Galloway Township Mayor Don Purdy, left, Port Republic May

or Gary Giberson and County Executive Dennis Levinson discuss the county’s next step at an emergency meeting Friday.

Mullica Township Mayor Jim Wood, left, Galloway Township Mayor Don Purdy, center left, Port Republic Mayor Gary Giberson, center right, and County Executive Dennis Levinson, right, discuss their next moves against the state with the PILOT Bill.

Atlantic County is preparing to take on New Jersey to end the state takeover of Atlantic City and repeal the controversial PILOT bill.

In an emergency meeting Friday, the Atlantic County Mayors Association voted to invite all state officials representing Atlantic County to its next meeting April 28 in Brigantine to discuss what can be done to amend the PILOT bill.
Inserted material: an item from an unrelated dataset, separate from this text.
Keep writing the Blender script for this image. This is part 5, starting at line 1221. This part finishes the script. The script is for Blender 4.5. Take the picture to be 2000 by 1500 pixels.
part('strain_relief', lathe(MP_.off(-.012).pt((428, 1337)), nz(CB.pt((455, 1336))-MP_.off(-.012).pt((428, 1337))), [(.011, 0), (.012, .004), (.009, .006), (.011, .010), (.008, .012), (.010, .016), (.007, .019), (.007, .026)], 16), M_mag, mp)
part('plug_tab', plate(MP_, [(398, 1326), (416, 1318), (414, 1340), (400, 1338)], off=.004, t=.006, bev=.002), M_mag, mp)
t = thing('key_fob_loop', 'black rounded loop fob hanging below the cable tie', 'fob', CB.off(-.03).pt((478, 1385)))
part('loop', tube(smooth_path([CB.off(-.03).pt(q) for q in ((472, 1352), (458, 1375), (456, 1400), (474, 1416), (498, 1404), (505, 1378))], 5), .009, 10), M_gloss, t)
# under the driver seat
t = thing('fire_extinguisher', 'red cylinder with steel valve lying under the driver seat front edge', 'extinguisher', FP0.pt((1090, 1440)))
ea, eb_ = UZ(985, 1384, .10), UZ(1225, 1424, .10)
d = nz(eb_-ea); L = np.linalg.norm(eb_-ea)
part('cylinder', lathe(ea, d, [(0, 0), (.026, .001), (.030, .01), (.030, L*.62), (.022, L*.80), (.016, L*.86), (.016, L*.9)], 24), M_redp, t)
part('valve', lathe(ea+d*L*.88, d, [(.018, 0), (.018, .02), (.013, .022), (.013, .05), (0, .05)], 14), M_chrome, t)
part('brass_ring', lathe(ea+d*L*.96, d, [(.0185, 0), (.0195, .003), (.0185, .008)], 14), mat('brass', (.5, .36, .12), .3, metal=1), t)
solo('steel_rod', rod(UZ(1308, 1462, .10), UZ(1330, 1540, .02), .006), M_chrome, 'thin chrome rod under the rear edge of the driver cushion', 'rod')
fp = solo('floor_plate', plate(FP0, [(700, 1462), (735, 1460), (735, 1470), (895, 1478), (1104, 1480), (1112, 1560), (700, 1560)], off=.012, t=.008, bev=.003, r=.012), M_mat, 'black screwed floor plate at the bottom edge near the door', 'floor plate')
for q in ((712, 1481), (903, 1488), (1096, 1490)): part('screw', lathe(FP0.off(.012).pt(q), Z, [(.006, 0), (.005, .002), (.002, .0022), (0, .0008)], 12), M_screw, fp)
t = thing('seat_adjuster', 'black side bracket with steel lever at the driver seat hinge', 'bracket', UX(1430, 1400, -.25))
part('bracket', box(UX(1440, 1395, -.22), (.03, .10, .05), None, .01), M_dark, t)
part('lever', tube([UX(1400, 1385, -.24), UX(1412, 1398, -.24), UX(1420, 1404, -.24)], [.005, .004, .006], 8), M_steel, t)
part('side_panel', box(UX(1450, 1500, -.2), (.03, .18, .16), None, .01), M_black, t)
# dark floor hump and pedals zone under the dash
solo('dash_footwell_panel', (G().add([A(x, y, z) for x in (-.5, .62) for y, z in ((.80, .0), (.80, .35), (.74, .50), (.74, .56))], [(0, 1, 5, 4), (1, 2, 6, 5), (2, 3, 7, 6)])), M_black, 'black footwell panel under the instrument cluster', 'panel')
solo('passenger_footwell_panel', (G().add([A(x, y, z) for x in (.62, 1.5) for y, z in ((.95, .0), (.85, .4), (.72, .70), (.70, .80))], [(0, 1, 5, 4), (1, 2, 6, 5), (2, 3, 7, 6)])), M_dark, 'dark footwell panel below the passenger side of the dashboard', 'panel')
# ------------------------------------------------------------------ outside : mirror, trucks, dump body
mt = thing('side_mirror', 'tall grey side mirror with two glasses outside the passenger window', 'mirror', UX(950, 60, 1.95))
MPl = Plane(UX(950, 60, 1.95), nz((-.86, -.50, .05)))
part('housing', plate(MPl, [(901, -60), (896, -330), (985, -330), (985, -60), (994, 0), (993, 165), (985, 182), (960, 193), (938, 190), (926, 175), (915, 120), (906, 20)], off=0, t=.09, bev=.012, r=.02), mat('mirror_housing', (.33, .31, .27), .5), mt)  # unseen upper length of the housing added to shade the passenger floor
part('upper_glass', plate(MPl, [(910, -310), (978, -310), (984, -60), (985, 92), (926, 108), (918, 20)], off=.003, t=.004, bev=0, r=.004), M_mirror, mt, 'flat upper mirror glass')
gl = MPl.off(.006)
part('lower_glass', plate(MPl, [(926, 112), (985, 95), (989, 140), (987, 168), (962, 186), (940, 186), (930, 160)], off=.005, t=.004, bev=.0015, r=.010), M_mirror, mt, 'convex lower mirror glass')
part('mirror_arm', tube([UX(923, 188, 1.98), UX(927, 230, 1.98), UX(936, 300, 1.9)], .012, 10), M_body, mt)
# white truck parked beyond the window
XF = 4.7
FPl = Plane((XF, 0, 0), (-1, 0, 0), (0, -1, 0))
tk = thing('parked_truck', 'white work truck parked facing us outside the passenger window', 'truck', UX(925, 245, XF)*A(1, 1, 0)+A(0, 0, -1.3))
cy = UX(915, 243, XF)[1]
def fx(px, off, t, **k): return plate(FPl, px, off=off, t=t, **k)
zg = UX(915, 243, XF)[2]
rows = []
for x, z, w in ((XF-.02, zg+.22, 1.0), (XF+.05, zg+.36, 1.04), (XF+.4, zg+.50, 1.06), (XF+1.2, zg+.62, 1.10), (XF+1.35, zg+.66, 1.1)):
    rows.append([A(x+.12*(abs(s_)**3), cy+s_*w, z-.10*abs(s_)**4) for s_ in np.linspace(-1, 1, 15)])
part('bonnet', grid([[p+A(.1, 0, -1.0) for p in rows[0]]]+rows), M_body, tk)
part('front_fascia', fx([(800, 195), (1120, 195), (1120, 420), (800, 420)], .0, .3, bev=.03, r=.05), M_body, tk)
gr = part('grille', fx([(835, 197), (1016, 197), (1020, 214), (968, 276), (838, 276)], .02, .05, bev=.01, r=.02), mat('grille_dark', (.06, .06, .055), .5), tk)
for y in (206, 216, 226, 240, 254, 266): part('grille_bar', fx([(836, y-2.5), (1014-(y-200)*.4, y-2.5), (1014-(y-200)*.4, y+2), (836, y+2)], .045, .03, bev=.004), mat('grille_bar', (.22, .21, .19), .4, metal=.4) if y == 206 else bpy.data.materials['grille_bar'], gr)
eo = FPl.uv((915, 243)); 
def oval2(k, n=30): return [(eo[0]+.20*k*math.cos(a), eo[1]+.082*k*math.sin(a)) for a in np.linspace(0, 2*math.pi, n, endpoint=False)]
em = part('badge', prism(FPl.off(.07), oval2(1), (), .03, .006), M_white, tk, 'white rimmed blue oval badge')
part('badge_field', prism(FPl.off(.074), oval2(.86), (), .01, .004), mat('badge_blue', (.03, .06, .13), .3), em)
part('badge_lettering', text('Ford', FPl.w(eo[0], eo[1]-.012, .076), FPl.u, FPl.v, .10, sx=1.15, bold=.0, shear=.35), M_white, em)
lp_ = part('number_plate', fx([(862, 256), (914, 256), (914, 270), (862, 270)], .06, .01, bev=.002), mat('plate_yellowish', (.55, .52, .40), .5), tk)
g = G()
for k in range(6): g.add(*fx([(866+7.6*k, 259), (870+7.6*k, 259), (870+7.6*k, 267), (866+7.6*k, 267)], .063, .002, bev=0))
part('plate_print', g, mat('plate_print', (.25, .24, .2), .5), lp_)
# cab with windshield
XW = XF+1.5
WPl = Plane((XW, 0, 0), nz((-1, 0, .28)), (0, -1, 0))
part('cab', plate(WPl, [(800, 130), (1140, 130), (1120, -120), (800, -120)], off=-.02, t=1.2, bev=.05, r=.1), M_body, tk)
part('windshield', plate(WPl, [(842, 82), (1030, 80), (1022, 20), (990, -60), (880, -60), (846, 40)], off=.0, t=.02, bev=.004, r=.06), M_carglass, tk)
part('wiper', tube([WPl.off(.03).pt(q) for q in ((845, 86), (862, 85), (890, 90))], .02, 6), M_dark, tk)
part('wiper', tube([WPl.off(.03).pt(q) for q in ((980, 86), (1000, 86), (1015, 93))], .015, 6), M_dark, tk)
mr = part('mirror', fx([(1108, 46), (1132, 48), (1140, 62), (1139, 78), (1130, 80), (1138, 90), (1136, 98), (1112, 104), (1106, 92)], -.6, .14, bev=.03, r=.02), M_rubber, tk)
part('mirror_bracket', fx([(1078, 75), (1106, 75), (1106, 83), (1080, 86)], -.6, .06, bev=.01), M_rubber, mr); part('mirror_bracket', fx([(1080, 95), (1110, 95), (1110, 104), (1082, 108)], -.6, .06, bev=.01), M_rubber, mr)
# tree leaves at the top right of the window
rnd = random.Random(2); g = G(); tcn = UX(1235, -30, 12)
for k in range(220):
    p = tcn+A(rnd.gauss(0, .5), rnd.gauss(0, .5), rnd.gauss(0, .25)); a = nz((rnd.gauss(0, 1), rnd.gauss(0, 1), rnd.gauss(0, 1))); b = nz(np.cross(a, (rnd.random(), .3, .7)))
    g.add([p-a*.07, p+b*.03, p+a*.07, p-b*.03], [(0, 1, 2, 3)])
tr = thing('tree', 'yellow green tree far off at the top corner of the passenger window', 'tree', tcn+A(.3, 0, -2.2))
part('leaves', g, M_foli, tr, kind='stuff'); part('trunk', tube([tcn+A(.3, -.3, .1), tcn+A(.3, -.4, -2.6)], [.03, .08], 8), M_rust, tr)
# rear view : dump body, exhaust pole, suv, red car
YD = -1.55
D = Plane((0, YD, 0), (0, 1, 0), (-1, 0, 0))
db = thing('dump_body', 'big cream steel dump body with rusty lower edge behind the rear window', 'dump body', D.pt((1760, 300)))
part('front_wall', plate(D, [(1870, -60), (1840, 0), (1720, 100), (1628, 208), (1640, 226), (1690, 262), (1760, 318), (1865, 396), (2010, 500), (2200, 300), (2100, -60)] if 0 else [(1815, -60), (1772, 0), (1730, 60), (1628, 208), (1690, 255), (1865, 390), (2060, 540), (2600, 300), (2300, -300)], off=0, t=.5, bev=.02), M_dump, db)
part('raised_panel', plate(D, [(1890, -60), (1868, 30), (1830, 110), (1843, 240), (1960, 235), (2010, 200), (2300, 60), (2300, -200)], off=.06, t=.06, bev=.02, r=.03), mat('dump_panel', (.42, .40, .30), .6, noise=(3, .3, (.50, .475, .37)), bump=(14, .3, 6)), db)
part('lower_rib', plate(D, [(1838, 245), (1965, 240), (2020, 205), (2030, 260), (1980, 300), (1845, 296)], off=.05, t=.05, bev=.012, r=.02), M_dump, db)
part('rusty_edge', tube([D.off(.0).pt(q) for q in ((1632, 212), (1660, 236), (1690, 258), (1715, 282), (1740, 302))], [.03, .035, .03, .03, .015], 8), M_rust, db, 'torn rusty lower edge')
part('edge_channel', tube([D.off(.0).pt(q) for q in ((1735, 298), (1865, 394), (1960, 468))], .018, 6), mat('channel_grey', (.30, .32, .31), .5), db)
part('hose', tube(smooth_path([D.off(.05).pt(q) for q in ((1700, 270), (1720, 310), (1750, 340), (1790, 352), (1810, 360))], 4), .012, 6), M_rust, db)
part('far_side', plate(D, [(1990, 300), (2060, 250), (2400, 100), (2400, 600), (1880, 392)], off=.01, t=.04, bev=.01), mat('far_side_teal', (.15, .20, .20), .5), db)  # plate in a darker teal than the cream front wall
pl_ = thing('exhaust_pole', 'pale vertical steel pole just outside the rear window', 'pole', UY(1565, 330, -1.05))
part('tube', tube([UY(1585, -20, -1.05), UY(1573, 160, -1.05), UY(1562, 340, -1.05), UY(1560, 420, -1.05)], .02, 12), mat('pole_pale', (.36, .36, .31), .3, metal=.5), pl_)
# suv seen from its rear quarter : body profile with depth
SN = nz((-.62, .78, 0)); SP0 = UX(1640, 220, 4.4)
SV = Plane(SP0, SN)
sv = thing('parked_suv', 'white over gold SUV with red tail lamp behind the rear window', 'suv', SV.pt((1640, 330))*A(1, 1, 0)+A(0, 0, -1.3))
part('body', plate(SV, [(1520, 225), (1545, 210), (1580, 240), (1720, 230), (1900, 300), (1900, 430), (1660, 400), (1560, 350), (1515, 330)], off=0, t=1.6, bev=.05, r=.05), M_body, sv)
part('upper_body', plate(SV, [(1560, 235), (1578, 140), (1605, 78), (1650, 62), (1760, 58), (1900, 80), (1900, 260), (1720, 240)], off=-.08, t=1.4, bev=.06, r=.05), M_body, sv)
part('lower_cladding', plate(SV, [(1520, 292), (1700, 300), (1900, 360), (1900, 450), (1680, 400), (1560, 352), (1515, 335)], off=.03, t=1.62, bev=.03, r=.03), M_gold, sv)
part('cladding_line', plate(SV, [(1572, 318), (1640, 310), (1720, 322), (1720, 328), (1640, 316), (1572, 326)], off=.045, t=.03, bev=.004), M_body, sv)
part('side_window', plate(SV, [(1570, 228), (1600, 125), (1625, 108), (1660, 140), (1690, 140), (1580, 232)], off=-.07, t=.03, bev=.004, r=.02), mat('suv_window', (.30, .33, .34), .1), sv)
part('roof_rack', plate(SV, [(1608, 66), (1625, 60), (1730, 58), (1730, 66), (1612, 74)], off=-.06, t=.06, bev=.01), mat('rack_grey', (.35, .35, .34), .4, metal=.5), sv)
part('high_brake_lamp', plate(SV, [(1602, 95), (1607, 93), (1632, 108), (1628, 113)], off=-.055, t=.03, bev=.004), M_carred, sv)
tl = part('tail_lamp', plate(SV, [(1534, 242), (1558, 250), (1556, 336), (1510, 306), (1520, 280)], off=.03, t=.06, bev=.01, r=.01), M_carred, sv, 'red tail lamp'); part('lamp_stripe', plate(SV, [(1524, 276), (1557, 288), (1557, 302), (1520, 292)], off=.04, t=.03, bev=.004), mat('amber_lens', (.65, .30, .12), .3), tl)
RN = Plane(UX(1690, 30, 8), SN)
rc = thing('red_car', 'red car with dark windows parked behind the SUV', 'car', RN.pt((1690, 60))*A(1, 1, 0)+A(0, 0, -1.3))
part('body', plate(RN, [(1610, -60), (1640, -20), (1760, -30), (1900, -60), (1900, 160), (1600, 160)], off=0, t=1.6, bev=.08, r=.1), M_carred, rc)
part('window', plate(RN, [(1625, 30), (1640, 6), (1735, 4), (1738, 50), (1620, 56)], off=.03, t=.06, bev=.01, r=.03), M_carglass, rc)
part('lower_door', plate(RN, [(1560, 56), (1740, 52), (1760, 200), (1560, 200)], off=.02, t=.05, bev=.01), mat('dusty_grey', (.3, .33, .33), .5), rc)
The PILOT lets casinos make fixed payments totaling $120 million per year in lieu of property taxes for 10 years.

If the mayors and county administration are not satisfied with the state officials’ answers, they will file a lawsuit against the state, County Executive Dennis Levinson said.

Meanwhile, the county is considering filing an injunction to freeze the bill.

“This is not Atlantic County against Atlantic City,” Levinson said. “This is between the casinos and the noncasino taxpayers.”

The issues stem from the county not receiving the 13.5 percent of the PILOT money from casinos that Gov. Chris Christie promised them.

Instead, the county will receive 10.4 percent of the annual PILOT collection. The difference in percentage means the county will get just less than $12.5 million annually, not the $16.2 million it would have received with the higher percentage.

That difference will be in effect over the 10-year lifespan of the bill.

The amount taxes will be increased countywide is yet to be determined.

Levinson said it will range from 5 cents to 15 cents per $100 of equalized value. That could mean a tax-bill increase of $100 to $300 for a $200,000 home.

Christie spokesman Brian Murray said Monday the county did not live up to expectations in helping the city to recover. Therefore, the county didn’t deserve to get the 13.5 percent, he said.

A message asking what the county could have done was not immediately returned.

Levinson said the county offered to buy the city’s Municipal Utilities Authority for $100 million and offered to provide city trash pickup.

The city declined both offers, he said, adding the city wanted a guarantee the county would hire the same workers for trash pickup and pay them the same salary.

He also said he is reluctant to cut the county budget.

The budget has been raised in recent years from $193 million in 2013 to about $201 million in 2016.

Assemblyman Vince Mazzeo, D-Atlantic, and state Senate candidate Colin Bell, also a Democrat, blamed Republican infighting for the situation the county faces.

“For two years, the process of determining the PILOT allocation has always been an intergovernmental agreement between the city and the county with Atlantic County picking up additional responsibilities to get to 13.5 percent,” Mazzeo wrote in a statement. “The county executive knows that and allowed himself to be played by the governor without a backup plan.”

Mazzeo also defended the PILOT bill, saying it has helped stabilize the tax base.

“If the Mayors Association wants to look at who’s responsible for a potential county tax increase, it needs to look no further than county government,” he said.

Levinson, meanwhile, said Mazzeo voted to support the 13.5 percent at a Mayors Association meeting at the Atlantic County Institute of Technology two years ago.

“Obviously, whoever wrote that statement for Mazzeo didn’t ask him to read it before it was sent,” Levinson said.

Mazzeo, however, has said that the issue should be resolved and agreed upon by the city and the county, regardless of what the percentage is.

In a statement, Assemblyman Chris Brown referenced a competing bill that he sponsored with Speaker Vincent Prieto in 2016 that had the 13.5 percent included as well as financial benchmarks for the city to meet instead of a takeover.

He said that bill was the best solution and that Atlantic City’s budget should not be balanced off the backs of Atlantic County residents.

“Which is why I put the 13.5 percent into the bill I prepared with Speaker Prieto, only to have the governor break his promise and work with Whelan and Mazzeo, who removed the $40 million in property-tax relief for our county families,” Brown said. “The Christie, Whalen, Mazzeo team strikes again.”